File photo of Iran’s Pars-1 remote-sensing satellite

Iran's minister of communications and information technology says the Islamic Republic is to inaugurate the West Asia region’s biggest spaceport in its southern port city of Chabahar by early next year.

Issa Zarepour made the remarks in the southeastern city of Zahedan on Thursday.

“[The process of construction of] the first phase of the port is being completed thanks to round-the-clock endeavor,” he said.

He noted that the process had so far witnessed as much as “56-percent physical progress.”

“The facility would be inaugurated by the Ten-Day Dawn ceremonies,” the minister said.

He was referring to the 10-day-long annual celebrations that mark the historic run-up to the victory of the country’s Islamic Revolution in 1979. The celebrations will start in late January next year.

The spaceport is expected to host its first launch by next March, Zarepour added.

The official said construction of the facility had begun under Ebrahim Raeisi’s administration, referring to Iran’s former president, who was martyred alongside his companions in a helicopter crash last month.

The spaceport, he concluded, would also serve as a tribute to the late chief executive.

Despite sanctions imposed by Western countries in recent years, Iran has taken giant strides in its civilian space program.

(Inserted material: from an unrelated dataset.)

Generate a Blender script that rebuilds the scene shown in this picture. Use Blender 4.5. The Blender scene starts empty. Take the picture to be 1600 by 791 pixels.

Back in February, Zarepour said Iran was among the world’s top-10 countries as far as manufacturing satellite and space launch vehicle was concerned.

“Our space launch vehicles can carry satellites weighing up to 200 kilograms and place them in orbit,” he said at the time.

The Islamic Republic planned to send heavier satellites into space in the next five years, the minister said, and hailed that the country had also managed to place its satellites in a Low Earth orbit, which was at a distance of 450 to 2,000 kilometers from the Earth.